Leith Hill is the the site of a battle (8th century?), and this connection with English history would no doubt resonate with the back and forth, the exposed weapon, the military association with India. The location might serve as a vehicle for Clarissa's lover's discourse within seduction as a duel. Why else might she be reminded of Leith Hill specifically? The view, of course, is perhaps the most obvious reason from a modern perspective. Leith Hill overlooks a vast Surrey landscape from an uncommon height for Southern England. The perspective is removed, "how distant the view had looked," and therefore a perfect image of the lover's discourse already within the lover's discourse of memory. Yet the perspective from Leith Hill also suggests that Clarissa's thoughts are ranging, or better yet, a drift, set a drift by the exchange with Peter, now alone up in the tower of memory overlooking her past, while still present in the room with Peter.

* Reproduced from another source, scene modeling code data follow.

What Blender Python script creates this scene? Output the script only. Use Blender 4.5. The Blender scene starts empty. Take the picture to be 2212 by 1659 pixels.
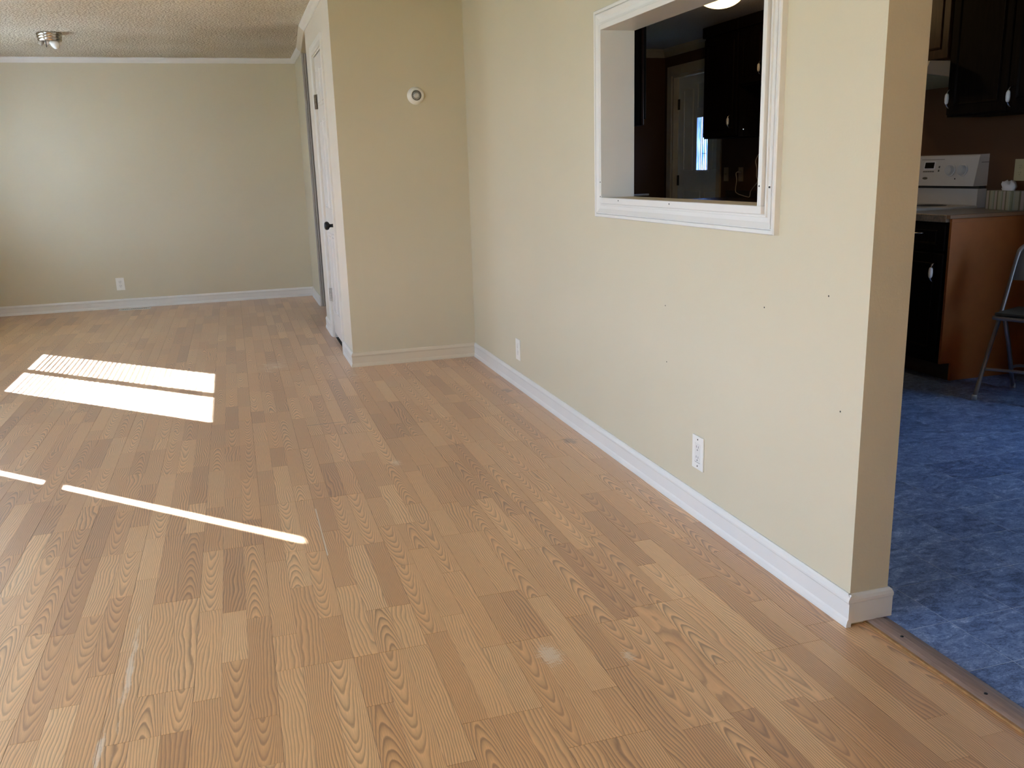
import bpy, bmesh, math, random
from mathutils import Vector, Matrix, Euler
random.seed(7)
S = bpy.context.scene
C = S.collection
PI = math.pi

# ------------------------------------------------------------------ camera, sky, sun, exposure
cam = bpy.data.cameras.new('camera')
cam.sensor_width = 36.0
cam.lens = 36.0 * 1917.5 / 2212.0
cam.clip_start = 0.02
camo = bpy.data.objects.new('camera', cam)
camo.location = (-1.467, -1.8043, 1.2143)
camo.rotation_euler = (1.3327, 0.0293, -0.3015)
C.objects.link(camo)
S.camera = camo

SKY = (0.53, 0.72, 1.0)
SKY_STRENGTH = 5.2
SUN_STRENGTH = 44.0
EXPOSURE = 1.52

w = bpy.data.worlds.new('sky')
S.world = w
w.use_nodes = True
nt = w.node_tree
bg = nt.nodes['Background']
tc = nt.nodes.new('ShaderNodeTexCoord')
sx = nt.nodes.new('ShaderNodeSeparateXYZ')
cr = nt.nodes.new('ShaderNodeValToRGB')
cr.color_ramp.elements[0].position = 0.0
cr.color_ramp.elements[0].color = (0.60, 0.68, 0.83, 1)
cr.color_ramp.elements[1].position = 0.6
cr.color_ramp.elements[1].color = (*SKY, 1)
nt.links.new(tc.outputs['Generated'], sx.inputs[0])
nt.links.new(sx.outputs['Z'], cr.inputs[0])
nt.links.new(cr.outputs[0], bg.inputs['Color'])
bg.inputs['Strength'].default_value = SKY_STRENGTH

sl = bpy.data.lights.new('sun', 'SUN')
sl.energy = SUN_STRENGTH
sl.angle = math.radians(0.33)
sl.color = (0.78, 0.86, 1.0)
so = bpy.data.objects.new('sun', sl)
so.rotation_euler = Vector((1.287, -1.326, -1.0)).to_track_quat('-Z', 'Y').to_euler()
so.location = (-12, 14, 9)
C.objects.link(so)

def portal(name, loc, rot, sx_, sy_):
    a = bpy.data.lights.new(name, 'AREA')
    a.shape = 'RECTANGLE'; a.size = sx_; a.size_y = sy_
    a.cycles.is_portal = True
    o = bpy.data.objects.new(name, a)
    o.location = loc; o.rotation_euler = rot
    C.objects.link(o)
XL = -3.97
WIN = [  # y0, y1, z0, z1 of the openings in the left wall
    (5.19, 6.51, 0.847, 1.88),
    (2.60, 3.968, 0.847, 2.13),
    (-2.30, 1.05, 0.45, 2.13),
]
KW2 = (3.35, 4.00, 1.12, 1.60)  # added unseen window opening, brightens the dark far end of the kitchen
KW = (0.10, 0.95, 0.80, 1.85)        # opening in the kitchen outside wall
for i, (a, b, c, d) in enumerate(WIN):
    portal('sky_portal', (XL - 0.14, (a + b) / 2, (c + d) / 2), (0, -PI / 2, 0), d - c, b - a)
for q in (KW, KW2):
    portal('sky_portal', (2.94, (q[0] + q[1]) / 2, (q[2] + q[3]) / 2), (0, PI / 2, 0), q[3] - q[2], q[1] - q[0])

S.view_settings.view_transform = 'Standard'
S.view_settings.look = 'None'
S.view_settings.gamma = 1.0
S.view_settings.use_curve_mapping = False
S.view_settings.exposure = EXPOSURE
S.cycles.max_bounces = 10
S.cycles.diffuse_bounces = 7
S.cycles.glossy_bounces = 5
S.cycles.transmission_bounces = 8
S.cycles.transparent_max_bounces = 16
S.cycles.sample_clamp_indirect = 12.0
S.cycles.caustics_reflective = False
S.cycles.caustics_refractive = False

# ------------------------------------------------------------------ materials
def srgb(r, g, b):
    f = lambda c: (c / 255 / 12.92) if c / 255 <= 0.04045 else ((c / 255 + 0.055) / 1.055) ** 2.4
    return (f(r), f(g), f(b), 1)

def N(t, kind, **kw):
    n = t.nodes.new(kind)
    for k, v in kw.items():
        if hasattr(n, k):
            setattr(n, k, v)
        else:
            n.inputs[k].default_value = v
    return n

def mat(name, col, rough=0.5, metal=0.0, var=0.06, vscale=9.0, bump=0.0, bscale=200.0, spec=0.5, stretch=(1, 1, 1), bdist=0.002):
    m = bpy.data.materials.new(name)
    m.use_nodes = True
    t = m.node_tree
    p = t.nodes['Principled BSDF']
    p.inputs['Roughness'].default_value = rough
    p.inputs['Metallic'].default_value = metal
    p.inputs['Specular IOR Level'].default_value = spec
    g = N(t, 'ShaderNodeTexCoord')
    mp = N(t, 'ShaderNodeMapping')
    mp.inputs['Scale'].default_value = stretch
    t.links.new(g.outputs['Object'], mp.inputs[0])
    nz = N(t, 'ShaderNodeTexNoise', Scale=vscale, Detail=4.0)
    t.links.new(mp.outputs[0], nz.inputs['Vector'])
    r = N(t, 'ShaderNodeValToRGB')
    a = tuple(max(0, c * (1 - var)) for c in col[:3]) + (1,)
    b = tuple(min(1, c * (1 + var)) for c in col[:3]) + (1,)
    r.color_ramp.elements[0].position = 0.3; r.color_ramp.elements[0].color = a
    r.color_ramp.elements[1].position = 0.7; r.color_ramp.elements[1].color = b
    t.links.new(nz.outputs['Fac'], r.inputs[0])
    t.links.new(r.outputs[0], p.inputs['Base Color'])
    if bump > 0:
        n2 = N(t, 'ShaderNodeTexNoise', Scale=bscale, Detail=3.0)
        t.links.new(mp.outputs[0], n2.inputs['Vector'])
        bp = N(t, 'ShaderNodeBump', Strength=bump, Distance=bdist)
        t.links.new(n2.outputs['Fac'], bp.inputs['Height'])
        t.links.new(bp.outputs[0], p.inputs['Normal'])
    return m

M = {}
M['wall'] = mat('cream wall paint', (0.585, 0.532, 0.395), 0.55, var=0.02, vscale=1.5, bump=0.15, bscale=160, spec=0.35)
M['closet_wall'] = mat('off-white wall tone', (0.66, 0.62, 0.54), 0.55, var=0.02, vscale=1.5, bump=0.15, bscale=160, spec=0.35)  # paler tone than the other cream walls
M['brown_wall'] = mat('brown wall paint', (0.100, 0.047, 0.022), 0.6, var=0.05, vscale=2, bump=0.15, bscale=160, spec=0.3)
M['white'] = mat('white trim paint', (0.70, 0.69, 0.66), 0.4, var=0.02, vscale=4)
M['trim_cream'] = mat('cream trim paint', (0.63, 0.56, 0.435), 0.45, var=0.02, vscale=4)
M['sill'] = mat('sill board', (0.48, 0.40, 0.36), 0.45, var=0.05)
M['grey_jamb'] = mat('grey jamb', (0.42, 0.40, 0.37), 0.5, var=0.08, stretch=(1, 1, .1))
M['grey_dark'] = mat('dark groove and gap shade', (0.05, 0.045, 0.04), 0.6)
M['door_white'] = mat('door white paint', (0.66, 0.65, 0.63), 0.38, var=0.03, vscale=3, bump=0.06, bscale=60, stretch=(6, 6, 1))
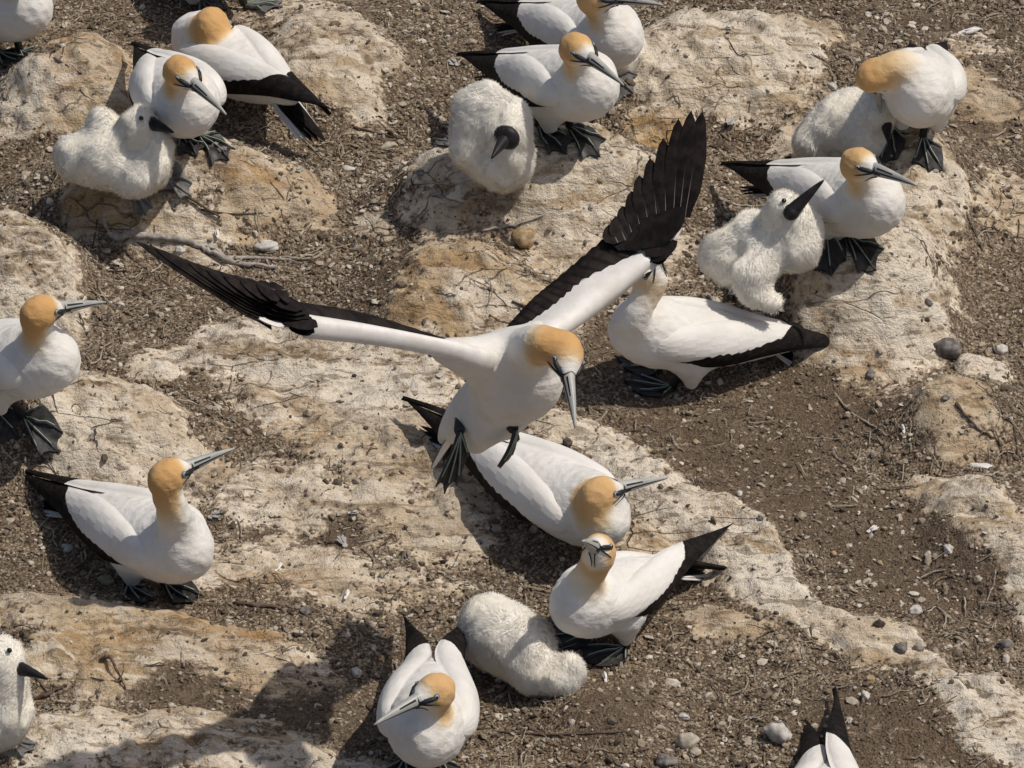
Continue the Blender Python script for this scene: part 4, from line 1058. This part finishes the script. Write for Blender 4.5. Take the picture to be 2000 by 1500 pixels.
def feather(label, px, py, L, yaw, curl, mats, seed):
    g = np.asarray(ground(px, py))+np.array([0, 0, .006]); rr = np.random.default_rng(seed); mb = MB()
    for k in range(5):
        a = yaw+.55*(k-2)*curl; d = np.array([math.cos(a), math.sin(a), .25*rr.random()+.1])*L*(1-.12*abs(k-2))
        st = -d*.3; blade(mb, st, d*.7, L*.22, (0, -.3, 1), .10*curl*rr.choice([-1, 1]), 0, .5)
    mb.tube([(0, 0, .002), (math.cos(yaw)*L*.5, math.sin(yaw)*L*.5, .006)], .0014, 5)
    o = mb.build('feather', mats); o.location = g; return tag(o, label, 'feather')
M_GRF = mat_flat('grey_down_feather', (.30,.285,.265), (.44,.42,.39), 50)
feather('curled grey feather tuft left of the bare middle ground', 672, 1066, .034, 2.0, .5, M_GRF, 2)
feather('pale curled feather lying upper right of the black wing feathers', 1432, 238, .045, -2.0, .45, M_GRF, 3)
feather('white feather on the brown dirt above the stone pair at right', 1700, 1040, .026, .4, .5, M_WHITEF, 4)
feather('white feather flat on the ground in the upper right corner', 1885, 66, .050, .1, .3, M_WHITEF, 5)
feather('dark feather tuft on the ground left of the lower left gannet\'s chest', 415, 1012, .030, .2, .8, M_GRF, 6)
feather('grey feather among the debris left of the middle gannet\'s tail', 890, 128, .028, 2.6, .7, M_GRF, 7)
fr = np.random.default_rng(44)
for k_ in range(22):
    while True:
        fx_, fy_ = fr.uniform(30, 1970), fr.uniform(30, 1470); x_, y_ = gxy(fx_, fy_)
        if masks(np.array([x_]), np.array([y_]))[0][0] < .6: break
    o_ = feather('tiny pale shed feather caught in the debris', fx_, fy_, fr.uniform(.014, .026), fr.uniform(0, 6.2), fr.uniform(.08, .25), M_WHITEF if k_ % 3 else M_GRF, 60+k_); o_['group'] = 'tiny shed feathers'
# medium pebbles: one loop, separate objects that nothing tells apart
def pebbles():
    rr = np.random.default_rng(12); k = 0; base = []
    cols = [WHT, CRM, GRY, TAN]
    while k < 70:
        px, py = rr.uniform(20, 1980), rr.uniform(20, 1480); x, y = gxy(px, py)
        rkv = masks(np.array([x]), np.array([y]))[0][0]
        if rkv > .35: continue
        r = rr.uniform(.005, .0095)
        if k < 8:
            o = stone('small rounded pebble lying loose in the brown debris', px, py, (r*1.2, r, r*.8), *cols[k % 4], 100+k, 'pebble', 'pebble', .3, 'loose pebbles in the debris', rr.uniform(0, 3)); base.append(o)
        else:
            o = base[k % 8].copy(); COL.objects.link(o); g = ground(px, py); o.location = (g[0], g[1], g[2]+.003); s = rr.uniform(.6, 1.3); o.scale = (s, s, s); o.rotation_euler = (0, 0, rr.uniform(0, 6.28))
        k += 1
pebbles()
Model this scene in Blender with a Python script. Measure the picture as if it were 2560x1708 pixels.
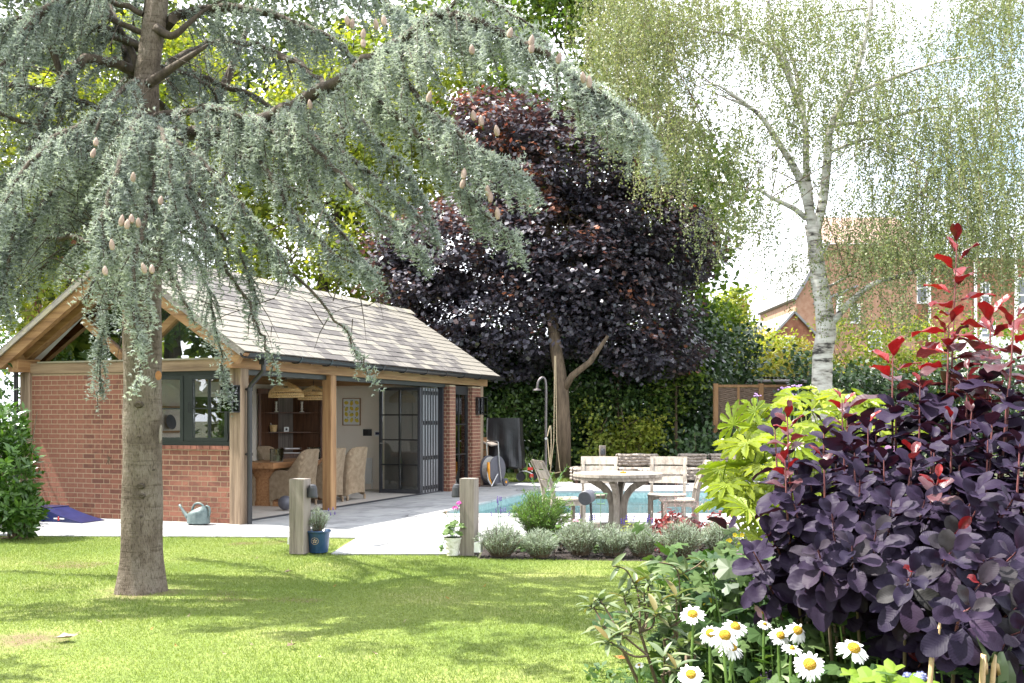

A third possibility for Leith Hill could be that it is also the grave of its owner, his empty residence containing "the dust of fallen plaster and the litter of birds' nests..." The association with death and disappearance further reinforces the idea of Clarissa's removal in response to Peter's challenge(s) but also the figures of space in respect to the lover's discourse, which has no object any longer, which has disappeared from its object like Clarissa who is, she thinks, forever alone.

View to the East (?) from Leith Hill, 2003
Perhaps Woolf cuts off their meeting, more or less, with this image to tie together the notion of seduction and the lover's discourse (intimate but not the same things), and perhaps we could begin thinking of seduction in Woolf's writing not as a way to bolster our sense of cultural change but of sensing, feeling, inhabiting literarily the seductive interactions and intractable distances between human beings.